THE RACE TO COLLEGE In Manhattan last week a purposeful child was asked where he is going to school next year. At once he replied:
"Boarding school and Harvard.'' The boy is four years old, and already papa has him concerned about college. At 17 he may well become what one educator calls the U.S. high school senior"A bundle of nerves in a rat race." Never before have so many Americans coveted the 700-year-old Artium Bacca-laureusand never before has the competition been stiffer.
By all the evidence, Americans will soon consider at least two years of college a socioeconomic necessity. As if this pressure were not enough, war babies are now beating at the college gates. This June the nation's high schools will graduate 1,803,000 students. In 1964, according to the U.S. Office of Education, the crop will billow to 2,309,000. The prediction: by 1970, college enrollment will nearly double to roughly 6,400,000, and it may go as high as 9,000,000.
From Berkeley to Cambridge, the wartime baby boom has already hit the country's 100 big-name colleges, and especially those in the East. Last week, as the annual waiting season began, Princeton reported a 20% rise in applications for next fall, "the greatest single jump we've ever had in a year." Yale will cull 1,000 freshmen from 4,800 fee-paid applications, 500 more than last year. Harvard has 5,000 final applicants, a record boost of 900 over last year. Yet freshman classes remain the same size. Harvard will actually try to cut its next class by 50 to 1,150. Says Princeton's President Robert F. Goheen: "Our first concern is to do well with our current number of students. After we've provided for them, we'll think about increasing our enrollment."
NO PAYOLA
To Harvard's Dean of Admissions Wilbur J. Bender, the hold-down headache is "grim, grimmer, grimmest." But he says it with a certain smile. In the past five years, Ivy League colleges have been able to raise their admission standards 50%. Reason: brighter and brighter applicants. Last year two-thirds of Princeton's applicants were deemed perfectly capable of Princeton work. But only one-third could be admitted, and Princeton skimmed the richest cream. Says Director of Admission C. William Edwards: "The bottom one-third of the applicants of ten years ago wouldn't even bother to apply now."
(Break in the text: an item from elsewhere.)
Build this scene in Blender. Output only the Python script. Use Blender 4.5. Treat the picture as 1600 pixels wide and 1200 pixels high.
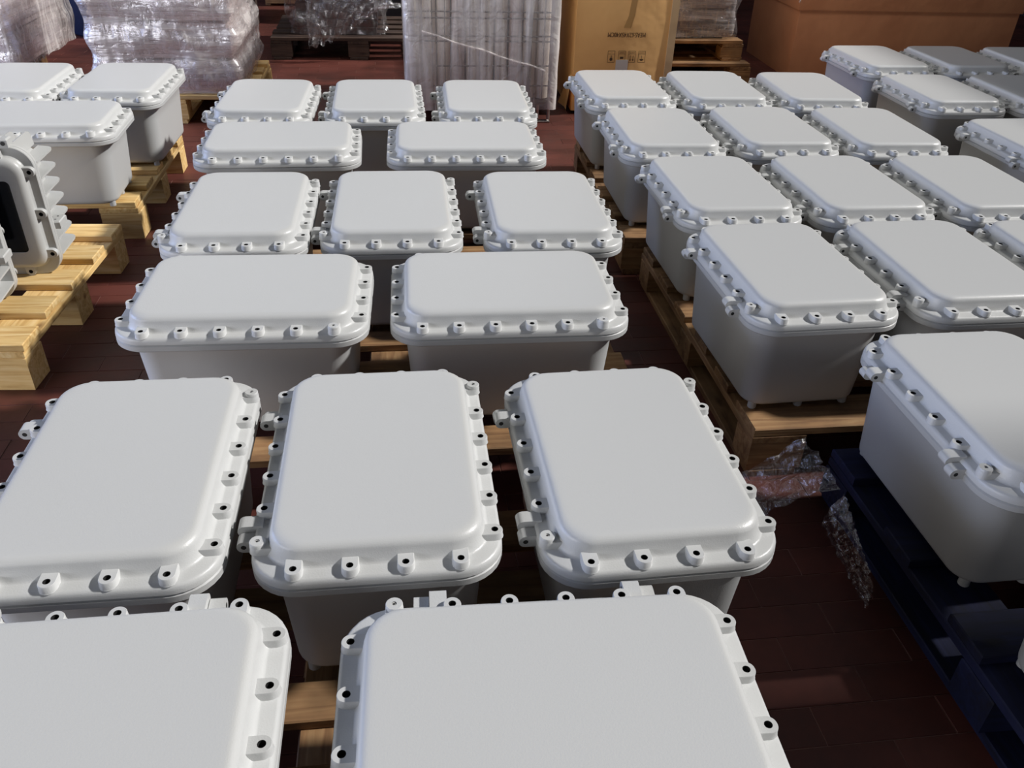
import bpy, math, random
from mathutils import Vector, Matrix, noise

for o in list(bpy.data.objects):
    bpy.data.objects.remove(o)
SC = bpy.context.scene
COL = SC.collection
PI = math.pi

# ------------------------------------------------------------------ camera
CZ = 1.306
def cam_matrix(yaw, pitch, roll, loc):
    c, s = math.cos(pitch), math.sin(pitch)
    fwd = Vector((0, c, -s)); up = Vector((0, s, c)); rt = Vector((1, 0, 0))
    cr, sr = math.cos(roll), math.sin(roll)
    r2 = rt*cr + up*sr
    u2 = up*cr - rt*sr
    R = Matrix.Rotation(-yaw, 3, 'Z')
    r2, u2, f2 = R @ r2, R @ u2, R @ fwd
    M = Matrix((r2, u2, -f2)).transposed().to_4x4()
    M.translation = loc
    return M
cd = bpy.data.cameras.new('camera')
cam = bpy.data.objects.new('camera', cd); COL.objects.link(cam)
cd.sensor_width = 36; cd.lens = 36*1308.1/1600; cd.clip_start = .02; cd.clip_end = 60
cam.matrix_world = cam_matrix(.142, .5798, .0368, Vector((0, 0, CZ)))
SC.camera = cam

# ------------------------------------------------------------------ light
W = bpy.data.worlds.new('hall'); SC.world = W; W.use_nodes = True
bg = W.node_tree.nodes['Background']
bg.inputs[0].default_value = (.80, .86, 1.0, 1); bg.inputs[1].default_value = .026
def sun(name, d, e, col, ang):
    l = bpy.data.lights.new(name, 'SUN'); l.energy = e; l.color = col; l.angle = ang
    o = bpy.data.objects.new(name, l); COL.objects.link(o)
    o.rotation_euler = Vector(d).to_track_quat('-Z', 'Y').to_euler(); return o
def area(name, loc, aim, sx, sy, e, col):
    l = bpy.data.lights.new(name, 'AREA'); l.shape = 'RECTANGLE'; l.size = sx; l.size_y = sy
    l.energy = e; l.color = col
    o = bpy.data.objects.new(name, l); COL.objects.link(o); o.location = loc
    o.rotation_euler = (Vector(aim)-Vector(loc)).to_track_quat('-Z', 'Y').to_euler(); return o
sun('sun', (-.80, .012, -.62), 4.1, (1.0, .975, .945), math.radians(3.2))
area('roof_skylight', (4.6, 3.0, 5.0), (3.2, 3.0, 0), 1.2, 8.0, 16, (.96, .98, 1.0))
area('back_fill', (0, 3.9, 3.6), (0, 8, .6), 6.0, 1.2, 55, (1.0, .97, .94))  # added fill lamp to brighten the loads at the back, no known opening
area('front_left_fill', (-5.5, -2.0, 1.35), (1, 4, .3), 4.0, 1.9, 205, (.97, .97, 1.0))  # added fill lamp for the camera-facing sides, no known door there
area('far_window', (-1.0, 13.0, 5.0), (0, 3.0, 0), 9.0, 3.5, 170, (.95, .98, 1.0))
area('side_door', (-8.0, 3.0, 1.9), (0, 3.0, .6), 5.0, 3.0, 400, (.47, .60, 1.0))
SC.view_settings.view_transform = 'Standard'
SC.view_settings.look = 'None'
SC.view_settings.exposure = 0.0
SC.view_settings.gamma = 1.0
SC.view_settings.use_curve_mapping = False

# ------------------------------------------------------------------ materials
def new_mat(name):
    m = bpy.data.materials.new(name); m.use_nodes = True
    nt = m.node_tree
    return m, nt, nt.nodes, nt.links, nt.nodes['Principled BSDF']
def nd(nt, typ, **kw):
    n = nt.nodes.new(typ)
    for k, v in kw.items():
        if k.startswith('i_'):
            n.inputs[k[2:].replace('_', ' ')].default_value = v
        else:
            setattr(n, k, v)
    return n
def ramp(nt, stops):
    r = nt.nodes.new('ShaderNodeValToRGB')
    e = r.color_ramp.elements
    while len(e) < len(stops): e.new(.5)
    for i, (p, c) in enumerate(stops):
        e[i].position = p; e[i].color = c if len(c) == 4 else (*c, 1)
    return r
def simple(name, col, rough=.5, metal=0., bump=None, var=0.):
    m, nt, N, L, P = new_mat(name)
    P.inputs['Base Color'].default_value = (*col, 1)
    P.inputs['Roughness'].default_value = rough
    P.inputs['Metallic'].default_value = metal
    tc = nd(nt, 'ShaderNodeTexCoord')
    if bump:
        nz = nd(nt, 'ShaderNodeTexNoise'); nz.inputs['Scale'].default_value = bump[0]; nz.inputs['Detail'].default_value = 3
        L.new(tc.outputs['Object'], nz.inputs['Vector'])
        b = nd(nt, 'ShaderNodeBump'); b.inputs['Strength'].default_value = bump[1]; b.inputs['Distance'].default_value = bump[2]
        L.new(nz.outputs['Fac'], b.inputs['Height']); L.new(b.outputs['Normal'], P.inputs['Normal'])
    if var:
        n2 = nd(nt, 'ShaderNodeTexNoise'); n2.inputs['Scale'].default_value = 6; n2.inputs['Detail'].default_value = 5
        L.new(tc.outputs['Object'], n2.inputs['Vector'])
        r = ramp(nt, [(.3, tuple(c*(1-var) for c in col)), (.7, tuple(min(1, c*(1+var)) for c in col))])
        L.new(n2.outputs['Fac'], r.inputs['Fac']); L.new(r.outputs['Color'], P.inputs['Base Color'])
    return m
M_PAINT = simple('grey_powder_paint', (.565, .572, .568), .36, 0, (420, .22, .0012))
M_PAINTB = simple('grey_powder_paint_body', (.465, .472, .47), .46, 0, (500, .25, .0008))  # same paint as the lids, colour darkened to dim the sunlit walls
M_HOLE = simple('dark_hole', (.02, .02, .02), .6)
M_SEAL = simple('dark_seal', (.08, .09, .09), .6)
M_HOUSING = simple('light_grey_housing_paint', (.50, .505, .495), .36, 0, (300, .15, .001))
M_GLASS = simple('dark_window_glass', (.006, .007, .008), .12)
M_STEEL = simple('zinc_steel', (.45, .43, .40), .3, .9)
M_WIRE = simple('dull_wire', (.16, .14, .12), .4, .6)
M_CARTON = simple('grey_carton', (.78, .69, .66), .7, 0, None, .25)
M_CARTON2 = simple('dark_goods', (.035, .033, .035), .5, 0, None, .4)
M_CARTON3 = simple('silver_goods', (.26, .24, .25), .5, 0, None, .3)
M_TUBE = simple('beige_tube', (.90, .80, .68), .6, 0, None, .12)
M_TUBE2 = simple('brown_tube', (.60, .45, .38), .6, 0, None, .2)
M_BARREL = simple('blue_barrel_plastic', (.008, .018, .06), .6)
M_INK = simple('brown_black_ink', (.07, .035, .015), .8)
M_LABEL = simple('white_paper_label', (.55, .5, .47), .6)
M_WALL = simple('dark_wall', (.035, .028, .035), .9, 0, (8, .3, .01), .3)
M_GROUT = simple('dusty_grout', (.26, .14, .115), .8, 0, None, .3)
M_DARKMETAL = simple('dark_machine_paint', (.02, .02, .022), .5, 0, None, .3)

def wood(name, c0, c1, c2, dirt=.3):
    m, nt, N, L, P = new_mat(name)
    tc = nd(nt, 'ShaderNodeTexCoord'); oi = nd(nt, 'ShaderNodeObjectInfo')
    sc = nd(nt, 'ShaderNodeVectorMath', operation='SCALE'); sc.inputs[0].default_value = (7, 5, 9)
    L.new(oi.outputs['Random'], sc.inputs['Scale'])
    ad = nd(nt, 'ShaderNodeVectorMath', operation='ADD')
    L.new(tc.outputs['Object'], ad.inputs[0]); L.new(sc.outputs[0], ad.inputs[1])
    mp = nd(nt, 'ShaderNodeMapping'); mp.inputs['Scale'].default_value = (1.3, 16, 16)
    L.new(ad.outputs[0], mp.inputs['Vector'])
    nz = nd(nt, 'ShaderNodeTexNoise'); nz.inputs['Scale'].default_value = 3; nz.inputs['Detail'].default_value = 6; nz.inputs['Distortion'].default_value = 1.2
    L.new(mp.outputs[0], nz.inputs['Vector'])
    r = ramp(nt, [(.3, c0), (.5, c1), (.72, c2)])
    L.new(nz.outputs['Fac'], r.inputs['Fac'])
    # knots
    mp2 = nd(nt, 'ShaderNodeMapping'); mp2.inputs['Scale'].default_value = (5, 12, 12)
    L.new(ad.outputs[0], mp2.inputs['Vector'])
    vo = nd(nt, 'ShaderNodeTexVoronoi'); vo.inputs['Scale'].default_value = 1.0
    L.new(mp2.outputs[0], vo.inputs['Vector'])
    kr = ramp(nt, [(.05, (.28, .16, .08)), (.16, (1, 1, 1))])
    L.new(vo.outputs['Distance'], kr.inputs['Fac'])
    mx = nd(nt, 'ShaderNodeMix', data_type='RGBA', blend_type='MULTIPLY'); mx.inputs[0].default_value = .8
    L.new(r.outputs['Color'], mx.inputs[6]); L.new(kr.outputs['Color'], mx.inputs[7])
    # dirt blotches and per-board shift
    n3 = nd(nt, 'ShaderNodeTexNoise'); n3.inputs['Scale'].default_value = 7; n3.inputs['Detail'].default_value = 4
    L.new(ad.outputs[0], n3.inputs['Vector'])
    dr = ramp(nt, [(.35, (1-dirt, 1-dirt, 1-dirt)), (.62, (1, 1, 1))])
    L.new(n3.outputs['Fac'], dr.inputs['Fac'])
    mx2 = nd(nt, 'ShaderNodeMix', data_type='RGBA', blend_type='MULTIPLY'); mx2.inputs[0].default_value = 1
    L.new(mx.outputs[2], mx2.inputs[6]); L.new(dr.outputs['Color'], mx2.inputs[7])
    hv = nd(nt, 'ShaderNodeHueSaturation')
    mr = nd(nt, 'ShaderNodeMapRange'); mr.inputs[3].default_value = .78; mr.inputs[4].default_value = 1.18
    L.new(oi.outputs['Random'], mr.inputs[0]); L.new(mr.outputs[0], hv.inputs['Value'])
    L.new(mx2.outputs[2], hv.inputs['Color'])
    L.new(hv.outputs[0], P.inputs['Base Color'])
    P.inputs['Roughness'].default_value = .75
    b = nd(nt, 'ShaderNodeBump'); b.inputs['Strength'].default_value = .35; b.inputs['Distance'].default_value = .003
    L.new(nz.outputs['Fac'], b.inputs['Height']); L.new(b.outputs['Normal'], P.inputs['Normal'])
    return m
M_PINE = wood('pale_pine', (.56, .33, .11), (.74, .50, .20), (.84, .63, .32), .12)
M_PINE2 = wood('worn_pine', (.20, .10, .042), (.32, .175, .075), (.41, .25, .115), .45)
M_PINE3 = wood('old_dark_pine', (.035, .02, .015), (.06, .035, .025), (.09, .055, .04), .4)
M_BLUE = wood('blue_painted_wood', (.003, .005, .026), (.004, .008, .05), (.008, .014, .07), .5)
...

In the process, old Ivy mores have vanished. Harvard still gives early consideration to seniors at 100 top secondary schools, but admission is something else. Not long ago, Andover sent 75% of its boys to Harvard, Yale and Princeton; last year it squeezed in only 43%, and sent the rest to 44 other colleges across the land. Yet Andover offers its brightest students a wider range of college-equivalent courses under the Advanced Placement program.